— Start —

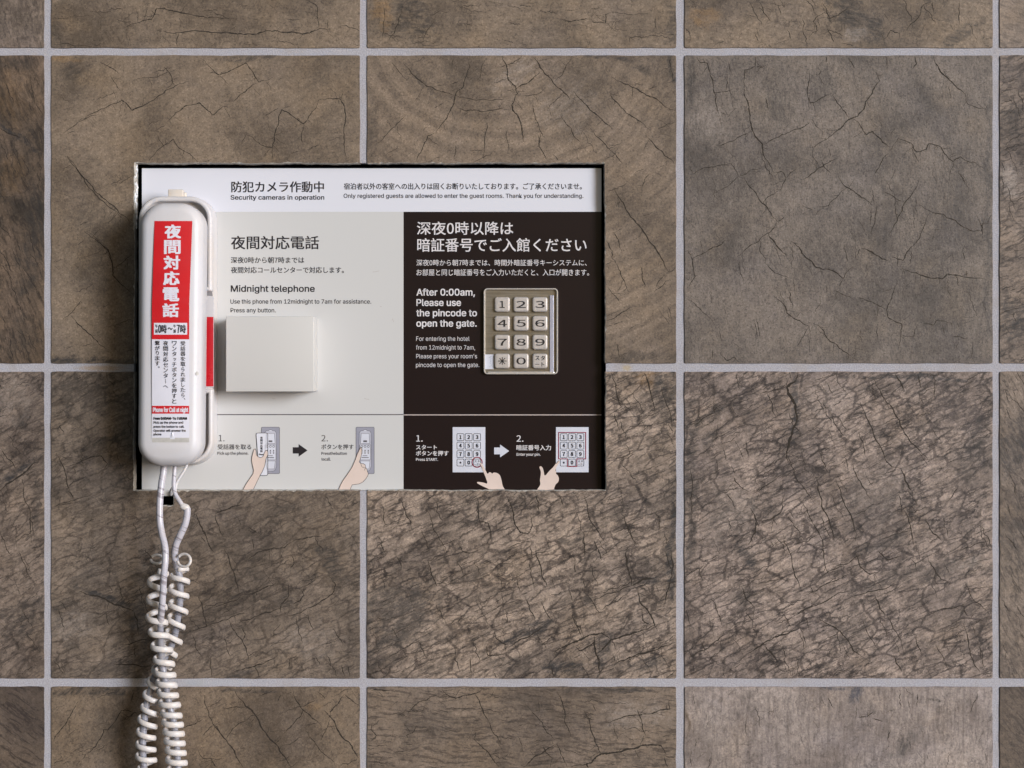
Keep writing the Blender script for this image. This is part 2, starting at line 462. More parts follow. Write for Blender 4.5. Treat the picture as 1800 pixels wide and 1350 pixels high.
def tile_mesh(corners, seed):
    rnd = random.Random(seed)
    pts = []                                    # (px, py, cut)
    n = len(corners)
    for i in range(n):
        xa, ya, cut = corners[i]; xb, yb, _ = corners[(i+1) % n]
        prevcut = corners[i-1][2]
        L = math.hypot(xb-xa, yb-ya); step = 5.0 if cut else 14.0
        k = max(1, int(L/step)); tx, ty = (xb-xa)/L, (yb-ya)/L
        if cut or prevcut:                      # sharp corner
            pts.append((xa, ya, cut))
            a = 1
        else:                                   # worn round corner
            rc = 3.2
            px_, py_, _ = corners[i-1]; l2 = math.hypot(xa-px_, ya-py_)
            ux, uy = (xa-px_)/l2, (ya-py_)/l2
            for t in (0, .5, 1):
                bx = (xa - ux*rc)*(1-t)**2 + xa*2*t*(1-t) + (xa + tx*rc)*t*t
                by = (ya - uy*rc)*(1-t)**2 + ya*2*t*(1-t) + (ya + ty*rc)*t*t
                pts.append((bx, by, cut))
            a = 1
        w1, w2 = rnd.uniform(0, 6), rnd.uniform(0, 6)
        for j in range(a, k):
            t = j/k
            amp = .35 if not cut else .45
            off = amp*(math.sin(w1 + t*L/23) + .7*math.sin(w2 + t*L/9)) + rnd.uniform(-.22, .22)*(2.2 if cut else 1)
            pts.append((xa + (xb-xa)*t - ty*off, ya + (yb-ya)*t + tx*off, cut))
    m = len(pts); bm = bmesh.new(); fr = []; md = []; bk = []
    for i in range(m):
        x, y, cut = pts[i]; xa, ya, _ = pts[i-1]; xb, yb, _ = pts[(i+1) % m]
        dx, dy = xb-xa, yb-ya; L = math.hypot(dx, dy) or 1
        nx, ny = -dy/L, dx/L                    # inward for a clockwise outline in picture axes (y down)
        if cut:
            ins = rnd.uniform(.5, 1.5) + (rnd.uniform(.5, 2.2) if rnd.random() < .12 else 0); dep = rnd.uniform(.0003, .0009)
            if abs(x - 240) < 6 and y < 400 and x < 300: ins = rnd.uniform(2.0, 3.6)
        else: ins = .5; dep = .0003
        fr.append(bm.verts.new(W(x + nx*ins, y + ny*ins, 0)))
        v = W(x, y, 0); v.y = dep; md.append(bm.verts.new(v))
        v = W(x, y, 0); v.y = TT; bk.append(bm.verts.new(v))
    f = bm.faces.new(fr); f.material_index = 0
    for i in range(m):
        j = (i+1) % m; mi = 1 if pts[i][2] else 0
        for a, b in ((fr, md), (md, bk)):
            q = bm.faces.new((a[i], a[j], b[j], b[i])); q.material_index = mi
    bmesh.ops.recalc_face_normals(bm, faces=bm.faces[:])
    f.normal_update()
    if f.normal.y > 0: bmesh.ops.reverse_faces(bm, faces=bm.faces[:])
    return mesh_from(bm, 'tile')

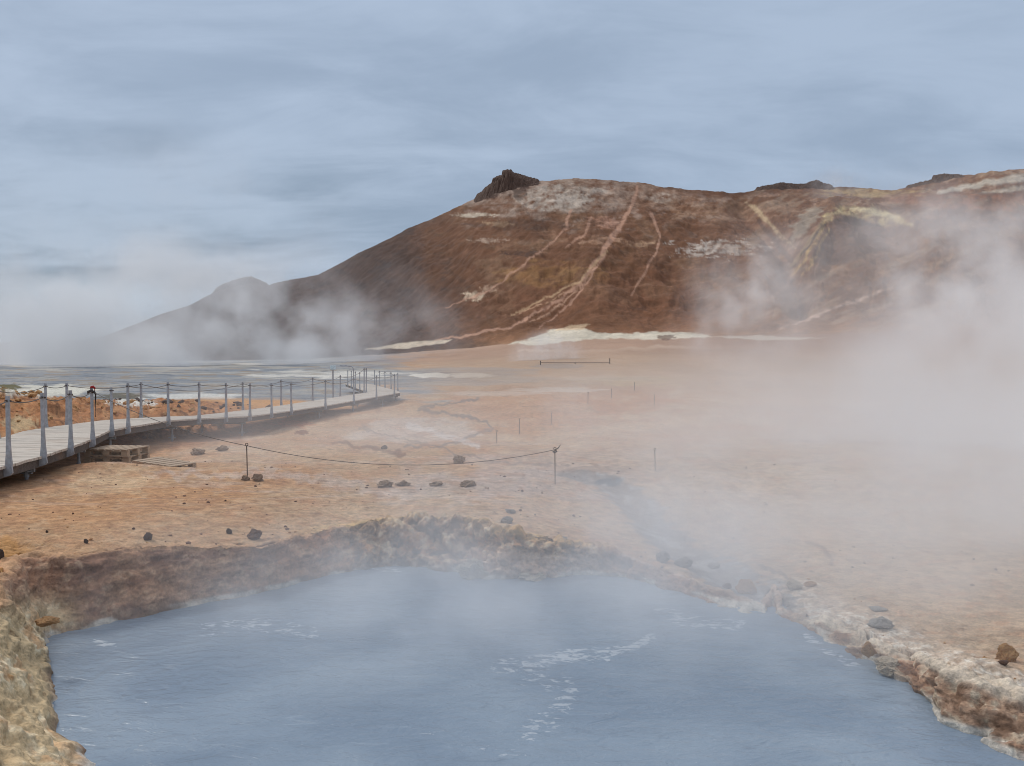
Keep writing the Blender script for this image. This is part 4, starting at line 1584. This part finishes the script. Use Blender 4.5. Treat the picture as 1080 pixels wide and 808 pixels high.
# supports: adjustable screw legs in pairs under cross bars
sup_s = [3, 5, 7, 8.6, 10.4, 13.0, 16, 17.2, 18.6, 19.9]
for s_ in sup_s:
    i = int(s_)
    f_ = s_ - i
    i = min(i, len(path) - 2)
    a = path[i].lerp(path[i + 1], f_)
    b = EL[i].lerp(EL[i + 1], f_)
    for q, t in ((a.lerp(b, 0.12), 0), (a.lerp(b, 0.86), 1)):
        gz = ground_z(q.x, q.y)
        m = MB()
        o_ = q - ORG
        top = q.z - 0.18
        m.tube([(o_.x, o_.y, gz - 0.15), (o_.x, o_.y, top)], 0.028)
        m.tube([(o_.x, o_.y, gz + 0.04), (o_.x, o_.y, gz + 0.16)], 0.042)
        o = m.build('support_leg', M_leg, walk, smooth=False)
        m2 = MB()
        m2.tube([(o_.x, o_.y, top - 0.06), (o_.x, o_.y, top - 0.045)], 0.10, 12)
        m2.build('top_disc', M_leg, o)
        m2 = MB()
        m2.box((o_.x, o_.y, gz + 0.10), (0.18, 0.05, 0.02))
        m2.build('clamp_plate', M_leg, o)
    m = MB()
    c = (a + b) / 2 - ORG
    d_ = (b - a)
    rot = Vector((d_.x, d_.y, 0)).to_track_quat('X', 'Z').to_matrix()
    m.box((c.x, c.y, c.z - 0.215), (DW * 0.9, 0.06, 0.07), rot)
    m.build('cross_bar', M_leg, walk)

# rock mound in the crook of the turn is built with the rocks below

# ------------------------------------------------------------------ cloth on the post, guide rope and stakes
kp = eyes_near[k_end]
cl_e = empty('cloth_tie', tuple(kp))
tag(cl_e, 'small red rag and black cord knotted round the top of a railing post', 'cloth')
m = MB()
m.tube([(-.02, -.02, .06), (.0, -.03, .085), (.03, -.02, .09), (.055, .0, .06), (.05, .0, .01)], [.012, .022, .024, .02, .01], 8)
m.build('rag', M_red, cl_e, smooth=True)
m = MB()
m.tube([(-.07, 0, -.05), (-.05, -.04, -.01), (0, -.05, .01), (.06, -.03, -.02), (.07, .0, -.05), (.05, .02, -.25), (.06, .0, -.5)], [.02, .03, .03, .025, .015, .01, .006], 8)
m.build('cord', M_black, cl_e, smooth=True)


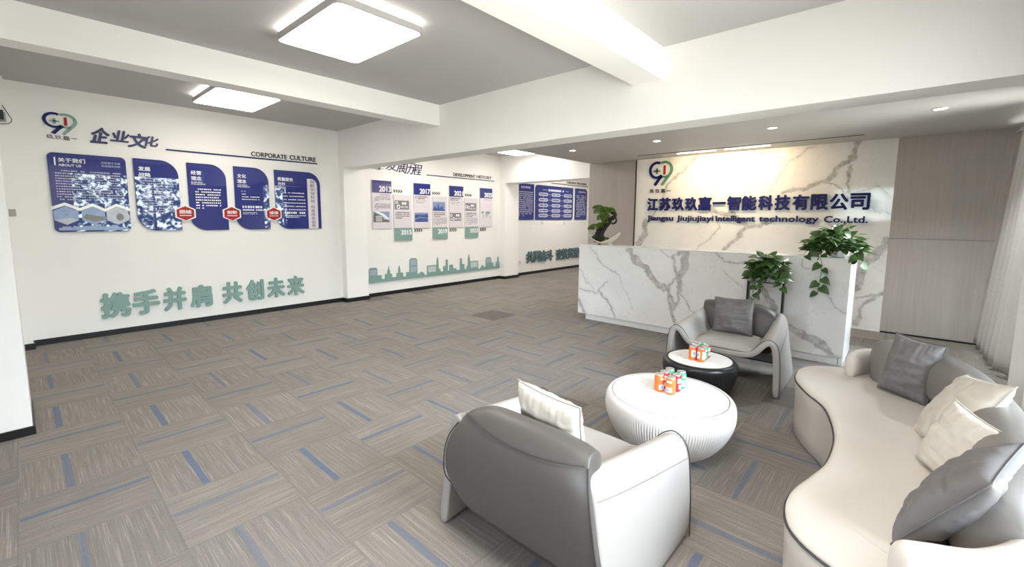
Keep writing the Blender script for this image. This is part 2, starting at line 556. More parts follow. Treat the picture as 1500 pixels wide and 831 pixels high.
def catmull(pts, n=8, closed=True):
    P = [np.array(p, float) for p in pts]
    N = len(P)
    out = []
    for i in range(N if closed else N - 1):
        if closed:
            a, b, c, d = P[i - 1], P[i], P[(i + 1) % N], P[(i + 2) % N]
        else:
            a, b, c, d = P[max(i - 1, 0)], P[i], P[i + 1], P[min(i + 2, N - 1)]
        for k in range(n):
            t = k / n
            out.append(0.5 * ((2 * b) + (-a + c) * t + (2 * a - 5 * b + 4 * c - d) * t * t + (-a + 3 * b - 3 * c + d) * t ** 3))
    if not closed:
        out.append(P[-1])
    return out

# text -> flat outline mesh fitted in a rectangle of a wall plane
_tcache = {}
def text_polys(s, bold, depth=True):
    key = (s, bold)
    if key not in _tcache:
        c = bpy.data.curves.new('t', 'FONT')
        c.body = s
        c.offset = bold
        c.extrude = 0.5
        c.resolution_u = 3
        o = bpy.data.objects.new('t', c)
        COL.objects.link(o)
        bpy.context.view_layer.update()
        dg = bpy.context.evaluated_depsgraph_get()
        me = bpy.data.meshes.new_from_object(o.evaluated_get(dg))
        vs = np.array([tuple(v.co) for v in me.vertices])
        fs = [tuple(p.vertices) for p in me.polygons]
        bpy.data.objects.remove(o, do_unlink=True)
        bpy.data.curves.remove(c)
        bpy.data.meshes.remove(me)
        _tcache[key] = (vs, fs)
    return _tcache[key]

def put_text(mb, s, fn, u0, u1, v0, v1, d0, d1, bold=0.0, mi=0, shear=0.0):
    """bold > 0: heavier strokes, from copies of the outline moved by bold * height and stacked a hair apart"""
    if bold > 0.012:
        b = bold * abs(v1 - v0)
        sg = 1 if u1 > u0 else -1
        k = 0
        for a, c in ((1, 0), (-1, 0), (0, 1), (0, -1), (.7, .7), (-.7, .7), (.7, -.7), (-.7, -.7)):
            put_text(mb, s, fn, u0 + sg * b + a * b, u1 - sg * b + a * b, v0 + b + c * b, v1 - b + c * b, d0, d1 - .00012 * k, 0.0, mi, shear)
            k += 1
        return mb
    vs, fs = text_polys(s, 0.0)
    lo, hi = vs.min(0), vs.max(0)
    w = (vs - lo) / np.maximum(hi - lo, 1e-6)
    pts = []
    for a, b, c in w:
        uu = u0 + (u1 - u0) * a + shear * (v1 - v0) * (b - 0.5)
        pts.append(fn(uu, v0 + (v1 - v0) * b, d0 + (d1 - d0) * c))
    return mb.add(pts, fs, mi)

YW, XM = 7.22, 7.50
def PW(u, v, d):            # left long wall, d = distance off the wall
    return (u, YW - d, v)
def PM(u, v, d):            # marble wall, u is y
    return (XM - d, u, v)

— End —

**EXERCISE DIRECTIONS**: From the data above, copy each line where the string "More" appears.

**SOLVED PROBLEM**:
Keep writing the Blender script for this image. This is part 2, starting at line 462. More parts follow. Write for Blender 4.5. Treat the picture as 1800 pixels wide and 1350 pixels high.
Keep writing the Blender script for this image. This is part 2, starting at line 556. More parts follow. Treat the picture as 1500 pixels wide and 831 pixels high.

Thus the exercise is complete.